## PROBLEM TO SOLVE
Set the lines down again exactly, first line through the line that contains "flag('village_flag', 'cream furled", with no pictures.

*** DATA EXTRACT

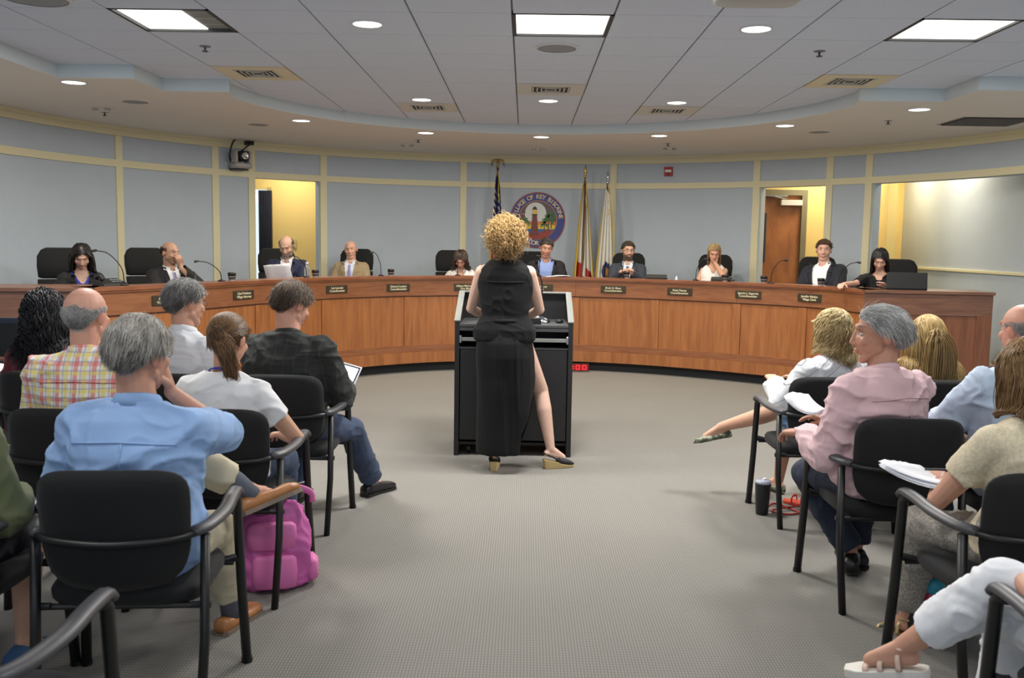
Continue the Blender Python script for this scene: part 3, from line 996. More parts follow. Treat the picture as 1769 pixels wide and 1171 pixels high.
flag('us_flag', 'furled stars and stripes flag with an eagle finial, behind the speaker', -0.40, 13.25, 0, 2.58, .95, .05, .24, us, 'eagle', 1)
flag('state_flag', 'white flag with red cross, furled on the dark pole right of the seal', 0.83, 13.25, 0, 2.50, .75, .05, .36, fl, 'gold', 2)
flag('village_flag', 'cream furled flag with a blue emblem, rightmost of the flags', 1.15, 13.3, 0, 2.42, .75, .05, .36, kb, 'silver', 5)

# fire alarm, wall camera, extinguisher
a_ = math.radians(21.9)
t = thing('fire_alarm', 'small red fire alarm strobe high on the rear wall', 'alarm', (WC[0] + (WR - .0) * math.sin(a_), WC[1] + WR * math.cos(a_), 2.62), -a_)
M_red = mat('alarm_red', (172, 34, 40), .45)
MB().bb(-.06, .06, -.03, .0, -.065, .065).build('housing', M_red, t, bevel=.005)
MB().bb(-.045, .045, -.042, -.03, -.01, .025).build('strobe', M_white, t, bevel=.004)
MB().cyl((0, -.032, -.035), .018, .008, 16, axis=1).build('horn', M_darkgrey, t)
a_ = math.radians(-46.3)
t = thing('wall_camera', 'robotic video camera with looped black cables on the left wall', 'camera', (WC[0] + (WR - .16) * math.sin(a_), WC[1] + (WR - .16) * math.cos(a_), 2.53), -a_)
MB().loft([((0, 0, z), (1, 0, 0), (0, 1, 0), a_, b_, 4) for z, a_, b_ in ((-.055, .11, .08), (-.045, .125, .095), (-.01, .13, .1), (.01, .12, .09))], 28).build('base', mat('cam_grey', (170, 168, 166), .4), t, smooth=True)
for sx in (-1, 1):
    MB().loft([((sx * .095, 0, z), (1, 0, 0), (0, 1, 0), .022, b_, 4) for z, b_ in ((0, .07), (.06, .075), (.15, .07), (.17, .05))], 16).build('yoke', mat('cam_grey', (170, 168, 166), .4), t, smooth=True)
MB().loft([((0, y, .1), (1, 0, 0), (0, 0, 1), r, r * .95, 3) for y, r in ((-.1, .05), (-.09, .066), (0, .07), (.06, .06))], 24).build('head', M_black, t, smooth=True)
MB().lathe([(.02, 0), (.045, 0), (.048, .015), (.03, .012), (.02, .004)], n=24).build('lens', M_chrome, t, smooth=True).matrix_local = Matrix.Translation((0, -.1, .1)) @ Matrix.Rotation(PI / 2, 4, 'X')
MB().bb(-.09, .09, 0, .15, -.075, -.055).build('bracket', M_black, t)
MB().tube(crom([(-.09, .08, .0), (-.15, .02, .1), (-.12, .0, .25), (-.04, .05, .32), (.0, .1, .31)], 8), .011, 6).build('cable', M_black, t, smooth=True)
MB().tube(crom([(.0, .08, .14), (.05, 0, .2), (.11, -.02, .26), (.15, .05, .31)], 8), .009, 6).build('cable', M_black, t, smooth=True)
MB().bb(.1, .19, .0, .1, .255, .31).build('connector', M_black, t, bevel=.006)
t = thing('fire_extinguisher', 'red fire extinguisher hanging on the yellow recess wall at right', 'fire extinguisher', (5.3, 13.92, 1.1))
MB().lathe([(.02, -.0), (.065, .0), (.07, .02), (.07, .27), (.05, .32), (.02, .34)], n=20).build('cylinder', M_red, t, smooth=True)
MB().cyl((0, 0, .36), .018, .05, 10).cap((0, 0, .385), (.12, -.02, .42), .01, .008, 8).cap((0, 0, .37), (.1, -.02, .37), .008, .008, 8).build('valve', M_red, t, smooth=True)
MB().cyl((-.03, -.02, .37), .02, .02, 12, axis=1).build('gauge', M_chrome, t)
MB().tube(crom([(0, 0, .36), (-.1, -.03, .36), (-.13, -.04, .2), (-.1, -.03, .08)], 6), .011, 6).build('hose', M_black, t, smooth=True)

# ================================================================== chairs
def stack_chair():
    t = thing('stacking_chair', '', 'chair')
    for sx in (-1, 1):
        MB().tube([(sx * .292, .268, 0), (sx * .28, .25, .3), (sx * .27, .238, .63), (sx * .268, .225, .652), (sx * .268, .19, .66)], [.018, .018, .018, .018, .017], 10, up=(1, 0, 0), flat=1.25).build('front_leg', M_blackm, t, smooth=True)
        MB().tube([(sx * .25, -.262, 0), (sx * .262, -.22, .3), (sx * .262, -.19, .64)], .016, 10, up=(1, 0, 0), flat=1.25).build('rear_leg', M_blackm, t, smooth=True)
        pth = crom([(sx * .268, .262, .645), (sx * .268, .235, .668), (sx * .276, .12, .672), (sx * .285, -.02, .667), (sx * .268, -.16, .662), (sx * .235, -.235, .66)], 5)
        MB().tube(pth, [.013] + [.017] * (len(pth) - 2) + [.012], 10, up=(0, 0, 1), flat=1.55).build('arm_pad', M_pad, t, smooth=True)
        MB().tube([(sx * .27, .22, .425), (sx * .2, .2, .41)], .011, 8).build('bracket', M_blackm, t)
        for yy in (.235, -.2):
            MB().cyl((sx * .25, yy, .41), .012, .06, 10, axis=0).build('bolt', M_black, t)
        MB().cyl((sx * .292, .268, .008), .021, .016, 12).build('foot_cap', M_black, t)
    pth = crom([(-.25, -.21, .655), (-.2, -.268, .652), (-.1, -.302, .648), (0, -.312, .645), (.1, -.302, .648), (.2, -.268, .652), (.25, -.21, .655)], 5)
    MB().tube(pth, .012, 8, up=(0, 0, 1), flat=1.3).build('back_rail', M_blackm, t, smooth=True)
    MB().tube([(-.26, .21, .405), (.26, .21, .405)], .011, 8).build('cross_bar', M_blackm, t)
    MB().tube([(-.255, -.19, .405), (.255, -.19, .405)], .011, 8).build('cross_bar', M_blackm, t)
    rg = []
    for z, hw, th in ((.405, .225, .2), (.41, .238, .215), (.425, .248, .225), (.45, .25, .228), (.465, .24, .22), (.472, .21, .19)):
        rg.append(((0, .01, z), (1, 0, 0), (0, 1, 0), hw, th, 4.5))
    MB().loft(rg, 40).build('seat', M_blackf, t, smooth=True)
    # back: bent rounded panel
    NU, NV = 16, 12
    V = []
    zc, hh, hw = .68, .185, .228
    for side in (0, 1):
        for j in range(NV + 1):
            for i in range(NU + 1):
                u, v = -1 + 2 * i / NU, -1 + 2 * j / NV
                # square to rounded square
                m_ = max(abs(u), abs(v))
                nrm_ = (abs(u) ** 6 + abs(v) ** 6) ** (1 / 6) + 1e-9
                k_ = m_ / nrm_
                x = u * k_ * hw * (1.0 + .03 * v - .12 * max(0, -v - .35))
                z = zc + v * k_ * hh - (.02 * (1 - abs(u)) if v < -.5 else 0) + .008 * (1 - u * u) * (1 if v > 0 else 0)
                edge = (1 - min(1, m_) ** 8)
                yb = -.262 - .035 * (z - .55) / .3 + .045 * (x / hw) ** 2
                th = .022 * edge + .006
                V.append((x, yb + (th if side else -th), z))
    W = NU + 1
    F = []
    half = W * (NV + 1)
    for j in range(NV):
        for i in range(NU):
            q = (j * W + i, j * W + i + 1, (j + 1) * W + i + 1, (j + 1) * W + i)
            F.append(q); F.append(tuple(half + k_ for k_ in q[::-1]))
    bd = [i for i in range(W)] + [j * W + NU for j in range(1, NV + 1)] + [NV * W + i for i in range(NU - 1, -1, -1)] + [j * W for j in range(NV - 1, 0, -1)]
    F += [(bd[i], bd[(i + 1) % len(bd)], half + bd[(i + 1) % len(bd)], half + bd[i]) for i in range(len(bd))]
    MB().add(V, F).build('backrest', M_blackf, t, smooth=True)
    return t
SGRP = 'black stacking armchairs of the audience'
chairs = [(-1.29, 5.12, 0, 'black armchair under the man in the dark jacket holding a tablet'),
          (-1.30, 4.11, 0, 'black armchair under the woman in the white tee with a ponytail'),
          (-1.285, 3.05, .09, 'black armchair under the man in the pale blue shirt'),
          (-1.33, 2.06, .0, 'empty black armchair cut off by the bottom left corner'),
          (-1.90, 5.10, 0, 'black armchair under the grey-haired man in the white shirt'),
          (-1.92, 4.05, 0, 'black armchair under the bald man in the plaid shirt'),
          (-1.93, 3.02, 0, 'black armchair at the left edge under the person in olive green'),
          (-2.55, 5.10, 0, 'black armchair under the woman with curly black hair'),
          (1.71, 5.40, .02, 'black armchair under the blonde woman in the striped white shirt'),
          (1.655, 4.18, .0, 'black armchair under the grey-haired man in the pink shirt'),
          (1.73, 3.24, .04, 'black armchair under the woman in the cream lace top'),
          (1.58, 2.24, .04, 'black armchair under the person in white trousers'),
          (2.34, 5.35, 0, 'black armchair under the woman with very long blonde hair'),
          (2.30, 4.20, 0, 'black armchair under the balding man in the light blue shirt')]
c0 = stack_chair()
for i, (x, y, rz, lb) in enumerate(chairs):
    c = c0 if i == 0 else copy_tree(c0)
    c.location = (x, y, 0)
    c.rotation_euler = (0, 0, rz)
    tag(c, lb, 'chair', SGRP)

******

## OUTPUT FOR THIS TASK
Continue the Blender Python script for this scene: part 3, from line 996. More parts follow. Treat the picture as 1769 pixels wide and 1171 pixels high.
flag('us_flag', 'furled stars and stripes flag with an eagle finial, behind the speaker', -0.40, 13.25, 0, 2.58, .95, .05, .24, us, 'eagle', 1)
flag('state_flag', 'white flag with red cross, furled on the dark pole right of the seal', 0.83, 13.25, 0, 2.50, .75, .05, .36, fl, 'gold', 2)
flag('village_flag', 'cream furled flag with a blue emblem, rightmost of the flags', 1.15, 13.3, 0, 2.42, .75, .05, .36, kb, 'silver', 5)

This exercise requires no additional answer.